Regulatory method of 3D multi-focus controllable distribution based on computer generated holography

Traditional analytical algorithm needs to combine the transmission functions of grating and lens to generate a Computer Generated Hologram (CGH), so as to realize the distribution of three-dimensional (3D) multi-focal points in space, but the grating phase will inevitably produce high-order diffraction focus, resulting in energy loss, and the traditional analytic algorithm is more suitable for generating array multi-focal distribution with equal spacing. To solve this problem, this paper simplifies the traditional analytical algorithm, and proposes a method that only uses multi-lens phase and random phase superposition to generate the CGH required by the target light location, by changing the focal length of the lens phase, the multi-focus distribution along the z-axial direction of multiple independent focal planes is realized.

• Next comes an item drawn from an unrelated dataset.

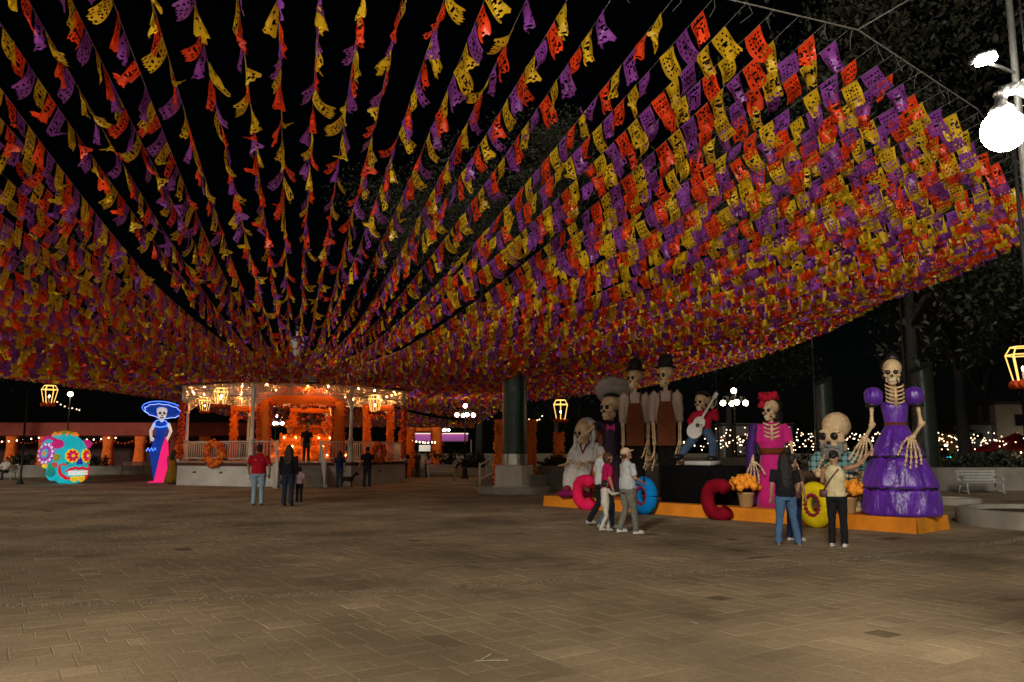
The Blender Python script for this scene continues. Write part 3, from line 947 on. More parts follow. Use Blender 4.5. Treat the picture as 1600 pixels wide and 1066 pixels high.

Then the phase of these different focal planes is superimposed, and a 0~2π random phase modulation is added, which can quickly generate 3D multi-focus distribution with controllable number and position. The simulation results show that the energy uniformity of focal spot on each focal plane is between 89.45% and 98.08%. The experimental results show that the energy uniformity of focal spots on each focal plane is between 88.40% and 96.13%, which is consistent with the simulation results. Compared with traditional analytical algorithm, the proposed method is more universal for multi-focus distribution in 3D space without special requirements of array distribution with equal spacing, and has potential application value in laser processing, holographic optical tweezers, optical communication and other fields.